Dans le même temps la situation financière du couple ne s’améliore pas , et si Thomas a toujours son CDI , Sylvie n’a pas été payée par ses employeurs. Les loyers impayés s’accumulent jusqu’à atteindre aujourd’hui environ 6300 euros de dette, soit plus d’un an. Une demande de logement social a été renouvelée le 21 mai. Un dossier de surendettement est sur le point d’être déposé.
Ce mardi 9 juillet, à l’occasion de la pose de compteurs divisionnaires, l’eau est coupée. Le commissariat de Melun refuse de prendre la plainte ou la déclaration du jeune couple. C’est la canicule, et Sylvie est sur le point d’accoucher, ce sera le 22 juillet. Le service CCAS de la mairie attribue le 16 juillet un “soutien ponctuel” de… vingt euros. Le couple obtient une visite du service hygiène et prévention de la mairie qui constate le 18 juillet que l’arrivée d’eau n’est pas raccordée et que la ventilation ne fonctionne pas ; les deux infractions sont précisées par courrier officiel au propriétaire avec obligation de rétablir l’eau “dans les plus brefs délais “, avant un mois.
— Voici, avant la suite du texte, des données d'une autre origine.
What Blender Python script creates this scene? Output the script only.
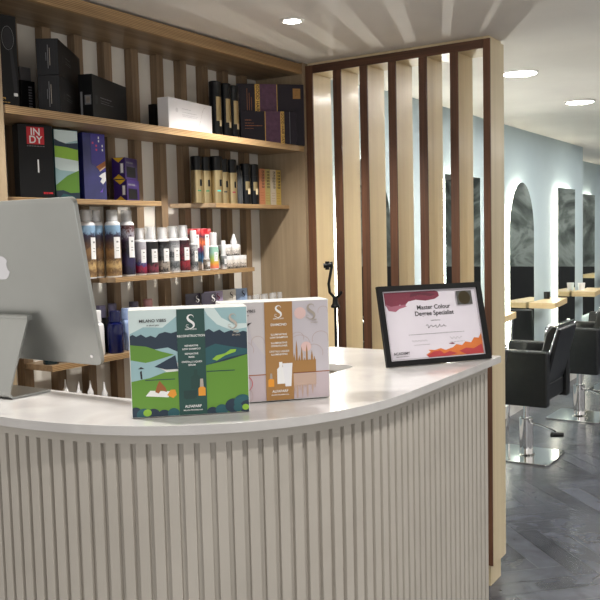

Le 15 juillet, l’affaire est rendue publique sur le forum Internet Agoravox par l’Association familiale laïque (AFL), locale et nationale, qui multiplie les interventions, auprès des propriétaires, de la mairie, de la préfecture, envoie un courrier à la ministre du Logement. Rien ne change. L’AFL renouvelle ses protestations, souligne l’illégalité de la coupure d’eau, et réclame pour le couple un logement social en urgence. Un argument de plus est que le service social de l’hôpital de Melun a fait savoir qu’il refusera à la sortie de couveuse de laisser à Sylvie son bébé, né prématuré, prenant sans doute en compte l’absence d’eau et l’inadaptation du studio avec le nouveau né. La présence de deux chiens de bonne taille n’arrangeant pas les choses.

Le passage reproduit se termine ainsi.